Some plans already are in the open. Bedopas LLC proposes to redevelop an old church on Dora Street near Chelsea Street on a combined 0.4 acres it purchased for $129,700 in April 2015. It has acquired another quarter-acre in the area since 2016.

The group presented plans to the DIA and Downtown Development Review Board this year to convert the church into a brewery and restaurant.

Alex Sifakis, president of JWB Real Estate Companies

Another buyer

While Contega Business Services continues to focus on Park Street, another group is buying homes closer to Myrtle Avenue.

Several subsidiaries under the JWB Real Estate Companies LLC umbrella paid about $745,000 for 3.4 acres since 2014.

President of JWB Alex Sifakis said Brooklyn has potential.

“It is a great asset for Jacksonville right now, but not everyone has realized it just yet,” he said.

JWB specializes in buying properties in what Sifakis refers to as “B” and “C” neighborhoods and remodeling them as rentals.

“We don’t really have any big development plans. We’re really just trying to help spur eventual development by assembling all these piano keys parcels,” he said, referring to slices of property not generally large enough for individual uses.

Sifakis said his company’s interest is not large-scale, mixed-use development.

He said the neighborhood still has a lot of individual property owners who are starting to realize that the interest from developers could mean a windfall.

“You see people who don’t like change, or some that are totally unreasonable with their asking prices,” Sifakis said. “Then you have those who are willing to sell and are happy to work with us.”

Sifakis said Brooklyn will look much different in the next two decades, assuming the economy remains stable.
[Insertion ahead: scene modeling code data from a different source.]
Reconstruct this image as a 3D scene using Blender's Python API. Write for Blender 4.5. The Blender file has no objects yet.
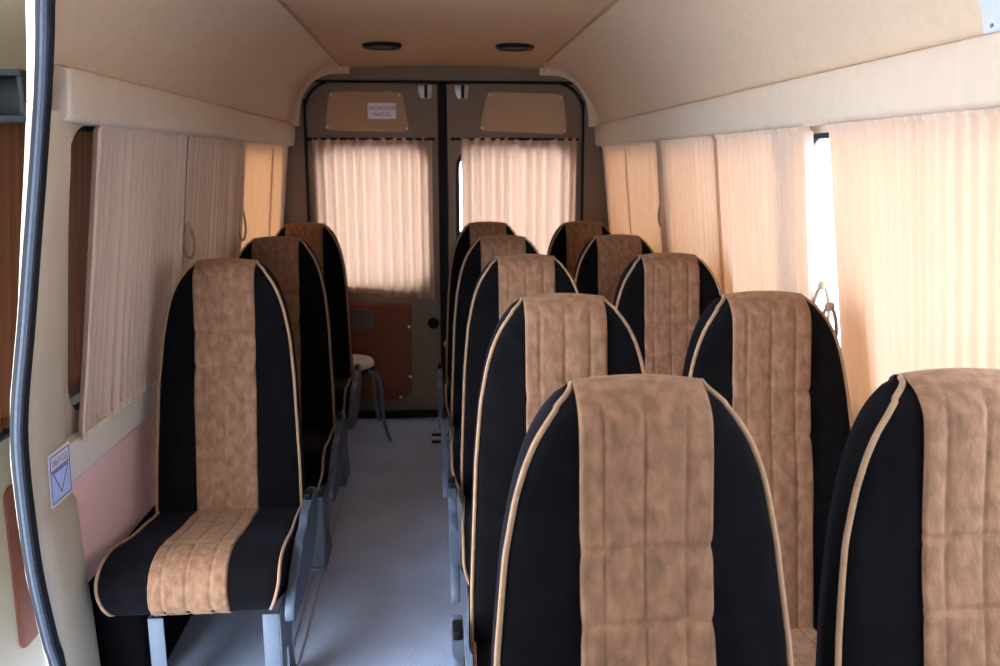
import bpy, bmesh, math, random
import numpy as np
from mathutils import Vector, Matrix

scene = bpy.context.scene
COL = scene.collection
rnd = random.Random(7)
PI = math.pi

# ------------------------------------------------------------------ helpers
def s2l(c):
    c = c / 255.0
    return c / 12.92 if c <= 0.04045 else ((c + 0.055) / 1.055) ** 2.4

def rgb(r, g, b):
    return (s2l(r), s2l(g), s2l(b), 1.0)

class NT:
    def __init__(self, name):
        self.m = bpy.data.materials.new(name)
        self.m.use_nodes = True
        self.t = self.m.node_tree
        for n in list(self.t.nodes):
            self.t.nodes.remove(n)
        self.out = self.n('ShaderNodeOutputMaterial')
    def n(self, kind, **kw):
        nd = self.t.nodes.new(kind)
        for k, v in kw.items():
            if k in nd.inputs:
                nd.inputs[k].default_value = v
            else:
                setattr(nd, k, v)
        return nd
    def l(self, a, b):
        self.t.links.new(a, b)

def noise_color(nt, c, var, scale, stretch=(1, 1, 1), detail=4, distortion=0.0):
    tc = nt.n('ShaderNodeTexCoord')
    mp = nt.n('ShaderNodeMapping')
    mp.inputs['Scale'].default_value = stretch
    nt.l(tc.outputs['Object'], mp.inputs['Vector'])
    nz = nt.n('ShaderNodeTexNoise')
    nz.inputs['Scale'].default_value = scale
    nz.inputs['Detail'].default_value = detail
    nz.inputs['Distortion'].default_value = distortion
    nt.l(mp.outputs['Vector'], nz.inputs['Vector'])
    rp = nt.n('ShaderNodeValToRGB')
    rp.color_ramp.elements[0].position = 0.3
    rp.color_ramp.elements[1].position = 0.7
    lo = tuple(min(1, x * (1 - var)) for x in c[:3]) + (1,)
    hi = tuple(min(1, x * (1 + var)) for x in c[:3]) + (1,)
    rp.color_ramp.elements[0].color = lo
    rp.color_ramp.elements[1].color = hi
    nt.l(nz.outputs['Fac'], rp.inputs['Fac'])
    return rp.outputs['Color'], nz, mp

def mat(name, c, rough=0.6, var=0.08, scale=20, bump=0.0, bscale=200, metal=0.0, sheen=0.0,
        sheen_tint=None, spec=0.5, stretch=(1, 1, 1), detail=4, distortion=0.0):
    nt = NT(name)
    p = nt.n('ShaderNodeBsdfPrincipled')
    p.inputs['Roughness'].default_value = rough
    p.inputs['Metallic'].default_value = metal
    p.inputs['Specular IOR Level'].default_value = spec
    col, nz, mp = noise_color(nt, c, var, scale, stretch, detail, distortion)
    nt.l(col, p.inputs['Base Color'])
    if sheen:
        p.inputs['Sheen Weight'].default_value = sheen
        p.inputs['Sheen Roughness'].default_value = 0.45
        p.inputs['Sheen Tint'].default_value = sheen_tint or (1, 1, 1, 1)
    if bump:
        n2 = nt.n('ShaderNodeTexNoise')
        n2.inputs['Scale'].default_value = bscale
        n2.inputs['Detail'].default_value = 3
        nt.l(mp.outputs['Vector'], n2.inputs['Vector'])
        bp = nt.n('ShaderNodeBump')
        bp.inputs['Strength'].default_value = bump
        bp.inputs['Distance'].default_value = 0.002
        nt.l(n2.outputs['Fac'], bp.inputs['Height'])
        nt.l(bp.outputs['Normal'], p.inputs['Normal'])
    nt.l(p.outputs['BSDF'], nt.out.inputs['Surface'])
    return nt.m

def cloth_mat(name, c, ct, mixf=0.5):
    """thin woven cloth: reflects and lets light through"""
    nt = NT(name)
    col, nz, mp = noise_color(nt, c, 0.02, 60, (1, 1, 0.15))
    d = nt.n('ShaderNodeBsdfDiffuse')
    nt.l(col, d.inputs['Color'])
    tcol, nz2, mp2 = noise_color(nt, ct, 0.02, 60, (1, 1, 0.15))
    t = nt.n('ShaderNodeBsdfTranslucent')
    nt.l(tcol, t.inputs['Color'])
    mx = nt.n('ShaderNodeMixShader')
    mx.inputs['Fac'].default_value = mixf
    nt.l(d.outputs['BSDF'], mx.inputs[1])
    nt.l(t.outputs['BSDF'], mx.inputs[2])
    nt.l(mx.outputs['Shader'], nt.out.inputs['Surface'])
    return nt.m

def glass_mat(name, tint):
    nt = NT(name)
    tr = nt.n('ShaderNodeBsdfTransparent'); tr.inputs['Color'].default_value = tint
    gl = nt.n('ShaderNodeBsdfGlossy'); gl.inputs['Roughness'].default_value = 0.02
    lw = nt.n('ShaderNodeLayerWeight'); lw.inputs['Blend'].default_value = 0.5
    pw = nt.n('ShaderNodeMath', operation='POWER'); pw.inputs[1].default_value = 5.0
    ml = nt.n('ShaderNodeMath', operation='MULTIPLY_ADD'); ml.inputs[1].default_value = 0.6; ml.inputs[2].default_value = 0.025
    nt.l(lw.outputs['Facing'], pw.inputs[0]); nt.l(pw.outputs[0], ml.inputs[0])
    mx = nt.n('ShaderNodeMixShader')
    nt.l(ml.outputs[0], mx.inputs['Fac'])
    nt.l(tr.outputs['BSDF'], mx.inputs[1]); nt.l(gl.outputs['BSDF'], mx.inputs[2])
    nt.l(mx.outputs['Shader'], nt.out.inputs['Surface'])
    return nt.m

def link(o, parent=None):
    COL.objects.link(o)
    if parent is not None:
        o.parent = parent
    return o

class MB:
    """collects geometry for ONE mesh object"""
    def __init__(self):
        self.bm = bmesh.new()
    def build(self, name, m, parent=None, smooth=True, angle=40, label=None, kind=None):
        bm = self.bm
        bmesh.ops.recalc_face_normals(bm, faces=bm.faces)
        for f in bm.faces:
            f.smooth = smooth
        if smooth:
            th = math.radians(angle)
            for e in bm.edges:
                if len(e.link_faces) == 2:
                    try:
                        if e.calc_face_angle() > th:
                            e.smooth = False
                    except ValueError:
                        pass
        me = bpy.data.meshes.new(name)
        bm.to_mesh(me); bm.free()
        me.materials.append(m)
        o = bpy.data.objects.new(name, me)
        link(o, parent)
        if label: o['label'] = label
        if kind: o['kind'] = kind
        return o
    def grid(self, fn, nu, nv, closed_u=False, cap=False):
        """fn(i,j) -> point; i in 0..nu-1 , j in 0..nv-1"""
        vs = [[self.bm.verts.new(fn(i, j)) for i in range(nu)] for j in range(nv)]
        for j in range(nv - 1):
            for i in range(nu if closed_u else nu - 1):
                k = (i + 1) % nu
                self.bm.faces.new((vs[j][i], vs[j][k], vs[j + 1][k], vs[j + 1][i]))
        if cap:
            self.bm.faces.new(vs[0]); self.bm.faces.new(vs[-1])
        return vs
    def tube(self, pts, r, seg=8, cap=True, closed=False):
        pts = [Vector(p) for p in pts]
        n = len(pts)
        rr = r if hasattr(r, '__len__') else [r] * n
        tang = []
        for i in range(n):
            a = pts[(i - 1) % n] if (closed or i > 0) else pts[i]
            b = pts[(i + 1) % n] if (closed or i < n - 1) else pts[i]
            tang.append((b - a).normalized())
        t0 = tang[0]
        ref = Vector((0, 0, 1)) if abs(t0.z) < 0.9 else Vector((1, 0, 0))
        nrm = (ref - t0 * ref.dot(t0)).normalized()
        rings = []
        for i in range(n):
            t = tang[i]
            nrm = (nrm - t * nrm.dot(t))
            nrm = nrm.normalized() if nrm.length > 1e-6 else t.orthogonal().normalized()
            bi = t.cross(nrm)
            rings.append([self.bm.verts.new(pts[i] + (nrm * math.cos(2 * PI * k / seg) + bi * math.sin(2 * PI * k / seg)) * rr[i]) for k in range(seg)])
        m = n if closed else n - 1
        for i in range(m):
            A, B = rings[i], rings[(i + 1) % n]
            for k in range(seg):
                self.bm.faces.new((A[k], A[(k + 1) % seg], B[(k + 1) % seg], B[k]))
        if cap and not closed:
            self.bm.faces.new(rings[0]); self.bm.faces.new(rings[-1])
        return self
    def lathe(self, prof, c, seg=32):
        """profile of (r, z) about a vertical axis at c"""
        c = Vector(c)
        rings = []
        for r, z in prof:
            if r < 1e-6:
                rings.append([self.bm.verts.new(c + Vector((0, 0, z)))])
            else:
                rings.append([self.bm.verts.new(c + Vector((r * math.cos(2 * PI * k / seg), r * math.sin(2 * PI * k / seg), z))) for k in range(seg)])
        for A, B in zip(rings, rings[1:]):
            for k in range(seg):
                a0, a1 = A[k % len(A)], A[(k + 1) % len(A)]
                b0, b1 = B[k % len(B)], B[(k + 1) % len(B)]
                fs = []
                for v in (a0, a1, b1, b0):
                    if v not in fs: fs.append(v)
                if len(fs) > 2:
                    self.bm.faces.new(fs)
        return self
    def box(self, c, d, bevel=0.0, mtx=None, seg=2):
        r = bmesh.ops.create_cube(self.bm, size=1.0)
        vs = r['verts']
        for v in vs:
            v.co = Vector((v.co.x * d[0], v.co.y * d[1], v.co.z * d[2]))
        if bevel:
            es = list({e for v in vs for e in v.link_edges})
            rb = bmesh.ops.bevel(self.bm, geom=es, offset=bevel, segments=seg, affect='EDGES', profile=0.5)
            vs = list(set(rb['verts']) | {v for v in vs if v.is_valid})
        for v in vs:
            if mtx is not None: v.co = mtx @ v.co
            v.co += Vector(c)
        return self
    def plate(self, outer, holes, thick, fn, bevel=0.0):
        """flat plate with holes: outlines in (a, b); fn(a, b, w) -> point; thickness along w"""
        bm2 = bmesh.new()
        edges = []
        for loop in [outer] + list(holes):
            vs = [bm2.verts.new((a, b, 0)) for a, b in loop]
            for i in range(len(vs)):
                edges.append(bm2.edges.new((vs[i], vs[(i + 1) % len(vs)])))
        bmesh.ops.triangle_fill(bm2, use_beauty=True, use_dissolve=False, edges=edges)
        if thick:
            r = bmesh.ops.extrude_face_region(bm2, geom=list(bm2.faces))
            for v in r['geom']:
                if isinstance(v, bmesh.types.BMVert):
                    v.co.z += thick
        if bevel:
            es = [e for e in bm2.edges if len(e.link_faces) == 2 and e.calc_face_angle() > 1.0 and abs(e.verts[0].co.z - e.verts[1].co.z) < 1e-7]
            bmesh.ops.bevel(bm2, geom=es, offset=bevel, segments=2, affect='EDGES', profile=0.5)
        mp = {}
        for v in bm2.verts:
            mp[v] = self.bm.verts.new(fn(v.co.x, v.co.y, v.co.z))
        for f in bm2.faces:
            try:
                self.bm.faces.new([mp[v] for v in f.verts])
            except ValueError:
                pass
        bm2.free()
        return self

def rrect(a0, b0, a1, b1, r, n=7):
    pts = []
    for cx, cy, t0 in ((a1 - r, b1 - r, 0), (a0 + r, b1 - r, 90), (a0 + r, b0 + r, 180), (a1 - r, b0 + r, 270)):
        for k in range(n):
            t = math.radians(t0 + 90 * k / (n - 1))
            pts.append((cx + r * math.cos(t), cy + r * math.sin(t)))
    return pts

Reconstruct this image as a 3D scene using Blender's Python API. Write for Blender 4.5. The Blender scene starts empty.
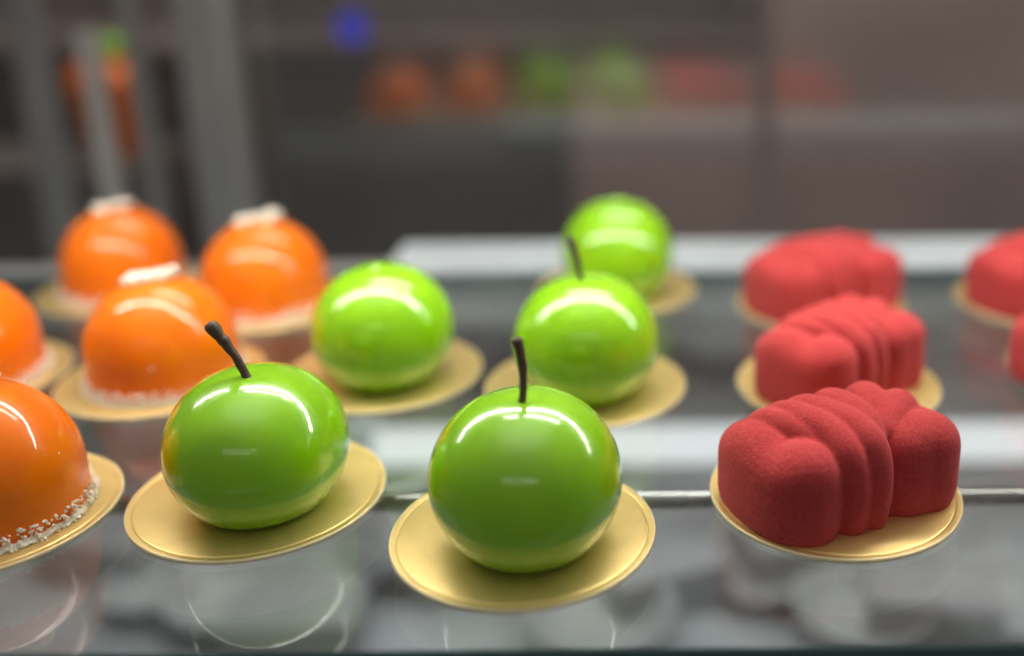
import bpy, bmesh, math, random
from mathutils import Vector, Matrix, noise
S = 0.01                       # all numbers below are centimetres
C = bpy.context.scene.collection
sc = bpy.context.scene

# ------------------------------------------------------------------ node helpers
def mat(name):
    m = bpy.data.materials.new(name); m.use_nodes = True
    nt = m.node_tree; nt.nodes.clear()
    out = nt.nodes.new('ShaderNodeOutputMaterial')
    return m, nt, out
def N(nt, t, **kw):
    n = nt.nodes.new(t)
    for k, v in kw.items():
        if k in ('operation', 'blend_type', 'data_type', 'noise_dimensions', 'wave_type', 'bands_direction', 'distribution', 'feature'):
            setattr(n, k, v)
        else:
            n.inputs[k.replace('_', ' ')].default_value = v
    return n
def noise_tex(nt, scale, detail=3, rough=.5, stretch=None):
    tc = nt.nodes.new('ShaderNodeTexCoord')
    mp = nt.nodes.new('ShaderNodeMapping')
    if stretch: mp.inputs['Scale'].default_value = stretch
    n = nt.nodes.new('ShaderNodeTexNoise')
    n.inputs['Scale'].default_value = scale; n.inputs['Detail'].default_value = detail; n.inputs['Roughness'].default_value = rough
    nt.links.new(tc.outputs['Object'], mp.inputs['Vector']); nt.links.new(mp.outputs['Vector'], n.inputs['Vector'])
    return n
def ramp(nt, src, stops):
    r = nt.nodes.new('ShaderNodeValToRGB')
    e = r.color_ramp.elements
    while len(e) < len(stops): e.new(.5)
    for el, (p, c) in zip(e, stops):
        el.position = p; el.color = (*c, 1) if len(c) == 3 else c
    nt.links.new(src, r.inputs['Fac']); return r
def bump(nt, bsdf, src, strength, dist):
    b = nt.nodes.new('ShaderNodeBump'); b.inputs['Strength'].default_value = strength; b.inputs['Distance'].default_value = dist
    nt.links.new(src, b.inputs['Height']); nt.links.new(b.outputs['Normal'], bsdf.inputs['Normal']); return b
def principled(name, col, rough=.5, metal=0, coat=0, coat_rough=.03, spec=.5, var=None, vscale=200, bmp=None, sheen=0, sheen_rough=.5, stretch=None, rvar=None, sss=0, sheen_tint=None):
    m, nt, out = mat(name)
    b = nt.nodes.new('ShaderNodeBsdfPrincipled')
    b.inputs['Base Color'].default_value = (*col, 1); b.inputs['Roughness'].default_value = rough
    b.inputs['Metallic'].default_value = metal; b.inputs['Coat Weight'].default_value = coat
    b.inputs['Coat Roughness'].default_value = coat_rough; b.inputs['Specular IOR Level'].default_value = spec
    b.inputs['Sheen Weight'].default_value = sheen; b.inputs['Sheen Roughness'].default_value = sheen_rough
    if sheen_tint: b.inputs['Sheen Tint'].default_value = (*sheen_tint, 1)
    if sss:
        b.inputs['Subsurface Weight'].default_value = sss
        b.inputs['Subsurface Radius'].default_value = (.006, .004, .002)
        b.inputs['Subsurface Scale'].default_value = 1.0
    if var:
        n = noise_tex(nt, vscale, 4, .55, stretch)
        r = ramp(nt, n.outputs['Fac'], [(.3, tuple(c * (1 - var) for c in col)), (.7, tuple(min(1, c * (1 + var)) for c in col))])
        nt.links.new(r.outputs['Color'], b.inputs['Base Color'])
        if rvar:
            mr = nt.nodes.new('ShaderNodeMapRange'); mr.inputs['To Min'].default_value = max(0, rough - rvar); mr.inputs['To Max'].default_value = rough + rvar
            nt.links.new(n.outputs['Fac'], mr.inputs['Value']); nt.links.new(mr.outputs['Result'], b.inputs['Roughness'])
    if bmp:
        s, st, d = bmp
        n2 = noise_tex(nt, s, 3, .6, stretch); bump(nt, b, n2.outputs['Fac'], st, d)
    nt.links.new(b.outputs['BSDF'], out.inputs['Surface'])
    return m
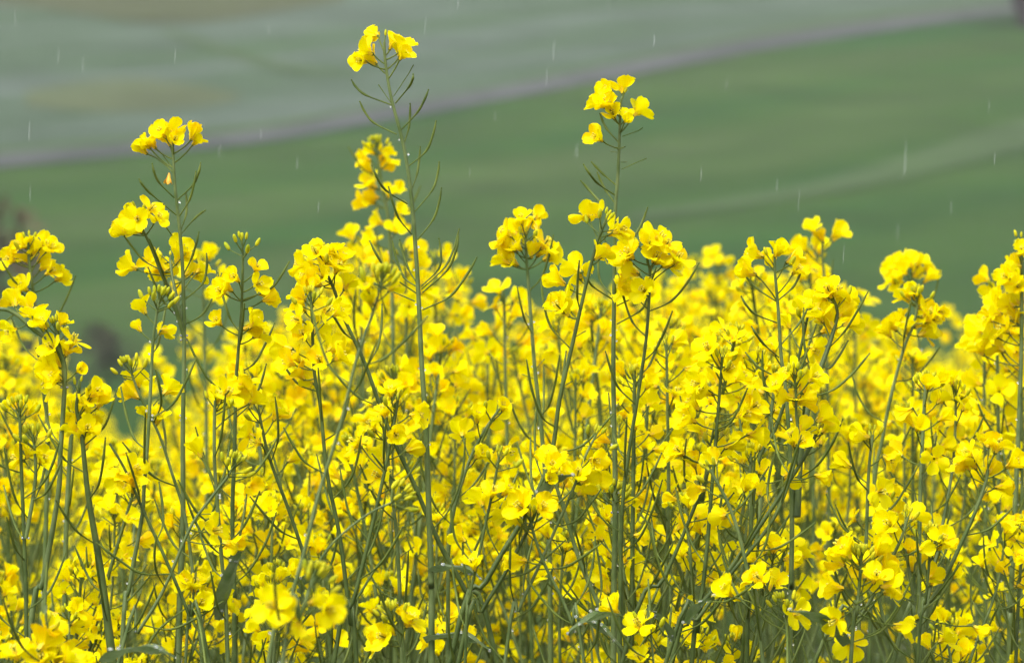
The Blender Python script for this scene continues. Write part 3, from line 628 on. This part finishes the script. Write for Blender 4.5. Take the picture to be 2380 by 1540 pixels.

“It’s going to be a while before development gets to the section of Brooklyn we are, but hopefully when it does it will be easier for us to develop or for others to do it,” he said.

Sifakis also sees opportunity. “The retail struggled because there wasn’t enough density there, but that’s going to change.”

The future

Council member Reggie Gaffney represents the area in District 7. While he does not have specific details of individual projects, he knows there are plans for mixed-use.

“One of the first projects will be to address the affordable housing there,” he said of the half-acre of property owned by the Jacksonville Housing Authority at the corner of Stonewall and Spruce streets.

Through conversations with Diebenow and other Contega Business Services representatives, Gaffney said he’s been told their plan is “long-term and focused on getting people to live Downtown.”

“I’m happy people are looking at Brooklyn to bring more housing because we need more people living Downtown,” he said.

He said to expect a second and third wave of mixed-use development, starting along Park Street and fanning out from there.

Sifakis said Brooklyn, the urban core and neighboring LaVilla have momentum.

“Anything going Downtown complements everything going on Downtown.”